Christianity, Hinduism and Islam at the Crossroads: Believing Communities in the Age of Secularism, Pluralism and Individualism.

It may seem that religions are competitors, wary and suspicious of one another. But in fact religions all are facing the challenge of secularization, the fact of a plurality whereby no religion can any more be a sole arbiter of a society’s values, and so too the waning of institutions, as faith becomes more private and individualized in many parts of the world. Though each tradition is different, we have in common the challenge to survive and thrive in a secular, pluralistic, and individualized world. How to be a Christian or Musllm or Hindu today? We do well to learn interreligiously, talking with one another about our futures, the passing on of the faith, the meaning of religious education, and ways of being more deeply religious without violence or fear. Professor Clooney, a Catholic priest and member of the Society of Jesus, will reflect on the American scene, his teaching at Harvard University, and his many years of studying Hinduism, as a start for our conversation.

More about the Speaker" 

Francis X. Clooney, S.J., joined the Harvard Divinity School faculty in 2005. He is Parkman Professor of Divinity and Professor of Comparative Theology. After earning his doctorate in South Asian languages and civilizations (University of Chicago, 1984), he taught at Boston College for 21 years before coming to Harvard.

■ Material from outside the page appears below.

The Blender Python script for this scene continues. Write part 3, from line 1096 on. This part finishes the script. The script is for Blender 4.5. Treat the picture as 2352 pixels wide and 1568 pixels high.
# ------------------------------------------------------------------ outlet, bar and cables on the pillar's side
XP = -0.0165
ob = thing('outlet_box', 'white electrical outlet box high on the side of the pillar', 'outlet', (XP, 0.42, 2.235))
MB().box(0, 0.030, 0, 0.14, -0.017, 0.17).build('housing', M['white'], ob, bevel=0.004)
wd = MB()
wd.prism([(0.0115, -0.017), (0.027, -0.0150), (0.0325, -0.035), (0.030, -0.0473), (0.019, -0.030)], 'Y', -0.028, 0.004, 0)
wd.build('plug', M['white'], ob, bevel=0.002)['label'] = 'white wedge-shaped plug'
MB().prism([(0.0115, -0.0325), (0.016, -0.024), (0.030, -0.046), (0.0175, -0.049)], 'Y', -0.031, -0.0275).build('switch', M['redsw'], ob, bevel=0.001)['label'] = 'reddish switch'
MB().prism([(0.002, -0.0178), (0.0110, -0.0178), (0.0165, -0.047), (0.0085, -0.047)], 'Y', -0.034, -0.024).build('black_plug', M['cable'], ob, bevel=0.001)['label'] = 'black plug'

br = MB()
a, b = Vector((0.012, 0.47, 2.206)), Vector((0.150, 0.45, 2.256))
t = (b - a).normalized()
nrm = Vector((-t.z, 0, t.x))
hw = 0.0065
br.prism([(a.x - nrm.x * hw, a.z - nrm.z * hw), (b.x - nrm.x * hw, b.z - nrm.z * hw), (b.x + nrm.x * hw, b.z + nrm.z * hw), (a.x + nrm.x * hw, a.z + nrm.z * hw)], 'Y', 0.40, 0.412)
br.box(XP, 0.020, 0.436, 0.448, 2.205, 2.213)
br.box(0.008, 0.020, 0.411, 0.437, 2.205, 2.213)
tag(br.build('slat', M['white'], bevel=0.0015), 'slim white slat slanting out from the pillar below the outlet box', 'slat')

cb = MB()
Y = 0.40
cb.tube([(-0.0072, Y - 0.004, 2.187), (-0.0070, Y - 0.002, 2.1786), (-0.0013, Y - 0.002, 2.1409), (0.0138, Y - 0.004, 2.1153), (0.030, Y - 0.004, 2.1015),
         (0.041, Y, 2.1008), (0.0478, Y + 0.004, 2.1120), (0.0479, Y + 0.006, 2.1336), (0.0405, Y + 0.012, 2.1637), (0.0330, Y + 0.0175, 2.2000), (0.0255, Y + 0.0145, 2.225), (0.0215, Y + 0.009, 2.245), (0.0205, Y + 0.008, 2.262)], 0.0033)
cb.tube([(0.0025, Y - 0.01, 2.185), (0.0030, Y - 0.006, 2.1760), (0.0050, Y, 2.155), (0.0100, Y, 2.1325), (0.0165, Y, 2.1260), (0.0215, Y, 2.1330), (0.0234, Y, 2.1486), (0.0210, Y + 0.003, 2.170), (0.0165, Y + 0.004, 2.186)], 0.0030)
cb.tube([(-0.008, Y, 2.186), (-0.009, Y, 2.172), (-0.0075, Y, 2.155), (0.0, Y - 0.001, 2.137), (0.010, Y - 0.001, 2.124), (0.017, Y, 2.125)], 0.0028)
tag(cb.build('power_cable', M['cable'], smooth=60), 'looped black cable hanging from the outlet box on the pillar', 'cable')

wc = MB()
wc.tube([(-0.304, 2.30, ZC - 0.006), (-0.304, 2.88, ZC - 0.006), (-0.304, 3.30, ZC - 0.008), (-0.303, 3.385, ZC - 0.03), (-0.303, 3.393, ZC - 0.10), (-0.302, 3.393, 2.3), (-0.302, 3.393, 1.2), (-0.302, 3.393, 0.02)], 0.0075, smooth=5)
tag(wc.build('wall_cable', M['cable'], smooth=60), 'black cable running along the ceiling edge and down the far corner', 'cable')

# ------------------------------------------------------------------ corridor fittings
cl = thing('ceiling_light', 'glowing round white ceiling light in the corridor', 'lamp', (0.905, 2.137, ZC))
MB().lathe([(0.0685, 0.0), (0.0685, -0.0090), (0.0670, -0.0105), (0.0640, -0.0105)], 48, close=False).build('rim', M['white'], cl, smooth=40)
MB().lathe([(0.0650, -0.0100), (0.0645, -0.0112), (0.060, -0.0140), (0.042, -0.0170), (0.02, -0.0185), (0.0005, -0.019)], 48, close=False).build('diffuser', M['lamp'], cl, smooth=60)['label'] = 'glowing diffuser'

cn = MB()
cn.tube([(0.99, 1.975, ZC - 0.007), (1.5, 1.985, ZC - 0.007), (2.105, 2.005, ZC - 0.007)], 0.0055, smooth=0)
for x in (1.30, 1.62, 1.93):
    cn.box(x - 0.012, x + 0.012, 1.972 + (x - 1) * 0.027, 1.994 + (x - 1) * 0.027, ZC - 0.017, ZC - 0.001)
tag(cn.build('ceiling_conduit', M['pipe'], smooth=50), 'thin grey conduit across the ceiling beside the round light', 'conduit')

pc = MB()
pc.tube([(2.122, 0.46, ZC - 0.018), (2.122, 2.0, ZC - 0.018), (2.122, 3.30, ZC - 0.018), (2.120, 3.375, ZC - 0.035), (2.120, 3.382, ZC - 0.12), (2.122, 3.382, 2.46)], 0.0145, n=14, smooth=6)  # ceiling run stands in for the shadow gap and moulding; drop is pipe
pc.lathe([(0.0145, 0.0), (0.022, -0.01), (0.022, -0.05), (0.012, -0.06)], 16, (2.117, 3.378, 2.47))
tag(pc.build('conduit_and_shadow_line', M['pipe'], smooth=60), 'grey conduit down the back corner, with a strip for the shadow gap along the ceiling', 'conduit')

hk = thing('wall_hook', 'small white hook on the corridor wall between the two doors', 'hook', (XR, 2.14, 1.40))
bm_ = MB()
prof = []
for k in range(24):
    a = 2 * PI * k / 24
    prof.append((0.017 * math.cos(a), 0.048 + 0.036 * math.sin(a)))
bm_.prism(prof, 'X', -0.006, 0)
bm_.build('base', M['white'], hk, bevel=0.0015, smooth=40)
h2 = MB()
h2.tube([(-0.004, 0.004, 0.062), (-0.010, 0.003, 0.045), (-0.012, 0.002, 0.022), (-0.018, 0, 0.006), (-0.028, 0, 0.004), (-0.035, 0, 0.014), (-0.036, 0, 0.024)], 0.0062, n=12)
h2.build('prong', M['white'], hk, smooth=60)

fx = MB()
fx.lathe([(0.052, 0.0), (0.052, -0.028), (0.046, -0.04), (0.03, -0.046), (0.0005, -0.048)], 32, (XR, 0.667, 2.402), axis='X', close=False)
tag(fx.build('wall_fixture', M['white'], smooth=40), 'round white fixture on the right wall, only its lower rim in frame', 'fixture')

His primary areas of Indological scholarship are theological commentarial writings in the Sanskrit and Tamil traditions of Hindu India. He is also a leading figure globally in the developing field of comparative theology, a discipline distinguished by attentiveness to the dynamics of theological learning deepened through the study of traditions other than one’s own. He has also written on the Jesuit missionary tradition, particularly in India, on the early Jesuit pan-Asian discourse on reincarnation, and on the dynamics of dialogue and interreligious learning in the contemporary world.

Clooney is the author of numerous articles and books, including Thinking Ritually: Retrieving the Purva Mimamsa of Jaimini (Vienna, 1990), Theology after Vedanta: An Experiment in Comparative Theology(State University of New York Press, 1993), Beyond Compare: St. Francis de Sales and Sri Vedanta Deshika on Loving Surrender to God (Georgetown University Press, 2008), The Truth, the Way, the Life: Christian Commentary on the Three Holy Mantras of the Shrivaisnava Hindus (Peeters Publishing, 2008), Comparative Theology: Deep Learning across Religious Borders (Wiley-Blackwell, 2010), and His Hiding Place Is Darkness: A Hindu-Catholic Theopoetics of Divine Absence (Stanford University Press, 2013). Recent books include the co-edited How to Do Comparative Theology (Fordham University Press, 2017), The Future of Hindu-Christian Studies: A Theological Inquiry (Routledge, 2017), and Learning Interreligiously: In the Text, in the World (Fortress, 2018).

He is currently completing Slow Learning in Fast Times: On Reading Six Hindu and Christian Classics and How It Matters, based on the 2017 James W. Richard Lectures at the University of Virginia, and writing shorter essays on the the Manual of Daily Worship (Nityam) by by the Hindu theologian Ramanuja, and on Constantine Beschi, S.J., a Jesuit missionary in South India in the eighteenth century.

He is a Roman Catholic priest and has been a member of the Society of Jesus for 50 years. He serves regularly in a Catholic parish on weekends. From 2007 to 2016 blogged regularly in the “In All Things” section of America magazine online, and his current blogsite, The Inner Edge, can be found here.

In July 2010 he was elected a Fellow of the British Academy and has served as a Professorial Research Fellow at the Australian Catholic University. From 2010 to 2017, he was the Director of the Center for the Study of World Religions here at Harvard.